Construction of futon covers will vary. Covers may have sewn in zippers or a velour closure. The most popular construction is the box style cover. It has a top and bottom panel with a depth border and three sided zipper closure. It gives your futon mattress the appearance of upholstered furniture. You will find covers that have the same fabric all over. A solid back cover will have the main panel and border of the same fabric and back panel of a solid coordination fabric. A front print cover will have the main panel of one fabric and the border and bottom panel of a coordination fabric. One other cover is end capped. The main panel is centered and capped with a coordination color. That coordinating color is then extended to the border and bottom panel. These different constructions are significant because fabrics vary in width and cost. Offering various assemblies of futon covers provide affordable decorating options.

Redecorating has never been so simple. A futon cover can be changed to suite your new design trend. Economically transform your style by merely removing the previous cover and replacing it with a new one.

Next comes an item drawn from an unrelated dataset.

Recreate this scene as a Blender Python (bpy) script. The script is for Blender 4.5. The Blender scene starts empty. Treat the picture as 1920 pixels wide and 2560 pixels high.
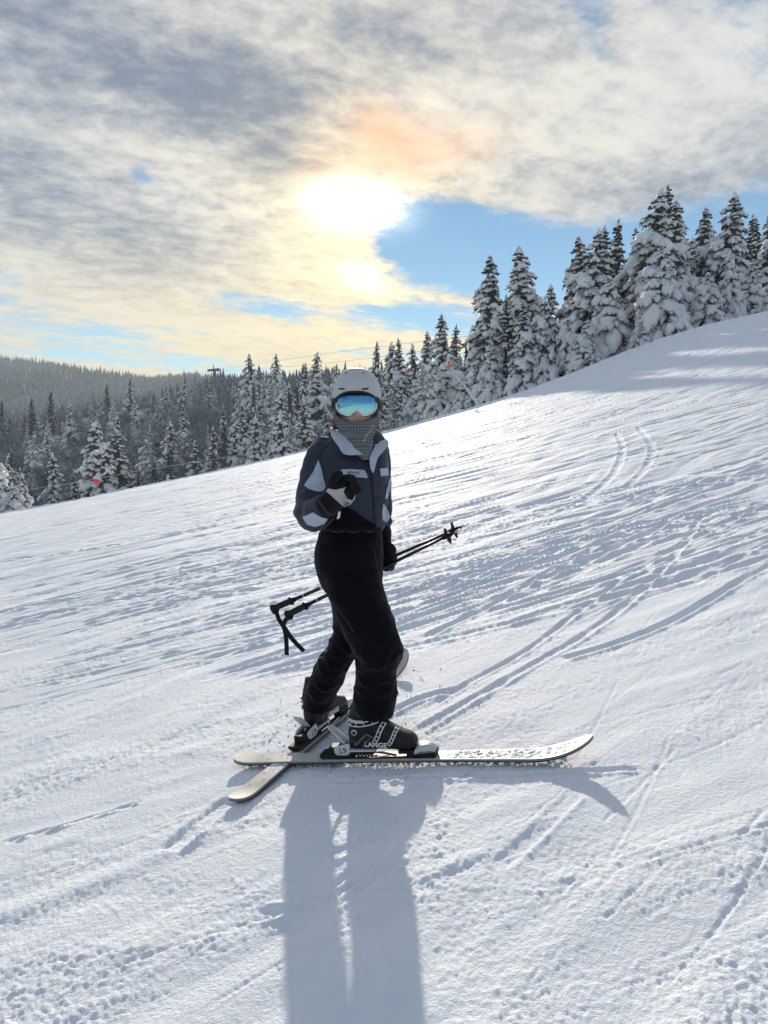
import bpy, math, random
import numpy as np
from mathutils import Vector, Matrix
from mathutils.bvhtree import BVHTree

EXPOSURE = 0.36
SUN_E = 5.0
SKY_MUL = 0.10        # clear sky between the clouds
SKY_GAIN = 0.84
HAZE_D = 0.00026
HAZE_TOP = 190.0
R = math.radians
SC = bpy.context.scene
COL = SC.collection

# ------------------------------------------------------------------ camera
CAM_Z = 1.34
PITCH = R(4.5)
cam_data = bpy.data.cameras.new("camera")
cam = bpy.data.objects.new("camera", cam_data)
COL.objects.link(cam)
cam_data.sensor_fit = 'HORIZONTAL'
cam_data.sensor_width = 36.0
cam_data.lens = 36.0
cam_data.clip_start = 0.05
cam_data.clip_end = 20000
cam.location = (0, 0, CAM_Z)
cam.rotation_euler = (R(90) - PITCH, 0, 0)
SC.camera = cam
FPX, CX, CY = 1920.0, 960.0, 1280.0      # photograph's pixel geometry


def ray(px, py):
    u, v = px - CX, CY - py
    return np.array([u, FPX * math.cos(PITCH) + v * math.sin(PITCH), v * math.cos(PITCH) - FPX * math.sin(PITCH)])


def W(px, py, d):
    """point in the world seen at a photo pixel, d metres ahead of the camera"""
    r = ray(px, py)
    return np.array([0, 0, CAM_Z]) + r * (d / r[1])


# ------------------------------------------------------------------ view
SC.render.engine = 'CYCLES'
SC.view_settings.view_transform = 'Standard'
SC.view_settings.look = 'None'
SC.view_settings.exposure = EXPOSURE
SC.view_settings.gamma = 1.0
SC.view_settings.use_curve_mapping = False
SC.cycles.use_denoising = True
SC.cycles.max_bounces = 6
SC.cycles.diffuse_bounces = 3
SC.cycles.glossy_bounces = 3
SC.cycles.volume_bounces = 0
SC.cycles.use_adaptive_sampling = True
SC.cycles.adaptive_threshold = 0.025
SC.cycles.transparent_max_bounces = 8
SC.cycles.sample_clamp_indirect = 6.0
SC.cycles.caustics_reflective = False
SC.cycles.caustics_refractive = False

# ------------------------------------------------------------------ sun
sd = ray(892, 545)
sd = sd / np.linalg.norm(sd)
SUN_EL = math.asin(sd[2])
SUN_AZ = math.atan2(sd[0], sd[1])
sun_data = bpy.data.lights.new("sun", 'SUN')
sun_data.energy = SUN_E
sun_data.angle = R(0.9)
sun_data.color = (1.0, 0.88, 0.72)
sun = bpy.data.objects.new("sun", sun_data)
COL.objects.link(sun)
sun.rotation_euler = Vector((-sd[0], -sd[1], -sd[2])).to_track_quat('-Z', 'Y').to_euler()
sun.location = (sd[0] * 60, sd[1] * 60, sd[2] * 60)


# ------------------------------------------------------------------ node helper
class NG:
    def __init__(self, tree):
        self.t = tree
        self.n = tree.nodes
        self.l = tree.links

    def node(self, kind, **kw):
        nd = self.n.new(kind)
        for k, v in kw.items():
            setattr(nd, k, v)
        return nd

    def put(self, sock, v):
        if isinstance(v, (int, float)):
            sock.default_value = v
        elif isinstance(v, (tuple, list)):
            if len(v) == 3 and sock.type == 'RGBA':
                v = (*v, 1.0)
            sock.default_value = v
        else:
            self.l.new(v, sock)

    def m(self, op, a, b=0.0, c=0.0, clamp=False):
        nd = self.node('ShaderNodeMath', operation=op, use_clamp=clamp)
        self.put(nd.inputs[0], a)
        self.put(nd.inputs[1], b)
        self.put(nd.inputs[2], c)
        return nd.outputs[0]

    def add(self, *a):
        r = a[0]
        for x in a[1:]:
            r = self.m('ADD', r, x)
        return r

    def mul(self, *a):
        r = a[0]
        for x in a[1:]:
            r = self.m('MULTIPLY', r, x)
        return r

    def smooth(self, x, lo, hi):
        nd = self.node('ShaderNodeMapRange', interpolation_type='SMOOTHSTEP')
        self.put(nd.inputs[0], x)
        self.put(nd.inputs[1], lo)
        self.put(nd.inputs[2], hi)
        return nd.outputs[0]

    def lin(self, x, lo, hi, a=0.0, b=1.0):
        nd = self.node('ShaderNodeMapRange')
        self.put(nd.inputs[0], x)
        for i, v in enumerate((lo, hi, a, b)):
            nd.inputs[i + 1].default_value = v
        return nd.outputs[0]

    def mix(self, f, a, b, blend='MIX'):
        nd = self.node('ShaderNodeMix', data_type='RGBA', blend_type=blend)
        self.put(nd.inputs[0], f)
        self.put(nd.inputs[6], a)
        self.put(nd.inputs[7], b)
        return nd.outputs[2]

    def noise(self, vec, scale, detail=4.0, rough=0.5, dist=0.0, lac=2.0):
        nd = self.node('ShaderNodeTexNoise')
        self.put(nd.inputs['Vector'], vec)
        nd.inputs['Scale'].default_value = scale
        nd.inputs['Detail'].default_value = detail
        nd.inputs['Roughness'].default_value = rough
        nd.inputs['Distortion'].default_value = dist
        nd.inputs['Lacunarity'].default_value = lac
        return nd.outputs['Fac']

    def vec(self, x, y, z=0.0):
        nd = self.node('ShaderNodeCombineXYZ')
        self.put(nd.inputs[0], x)
        self.put(nd.inputs[1], y)
        self.put(nd.inputs[2], z)
        return nd.outputs[0]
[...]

Thursday, February 19th, 2009

TODAY’S FUTON is definitely a more affordable option for any room of your home.  Each component is made with dual purpose in mind (for both sitting and sleeping.)  The comfort you find appealing in your living room can be retrofit into your bedroom (or any other room). Shopping just became easier to outfit your home.  Futons are a decorators dream.  Plus they eliminate the time consuming and expensive hand-skilled process of fitting an upholstered cover with their easy change, tailored upholstery covers.  Much of the cost of a traditional sofa is tied up in the cutting and fitting of a fabric covering you cannot change. The futon is by far the hardest working piece of furniture in your home!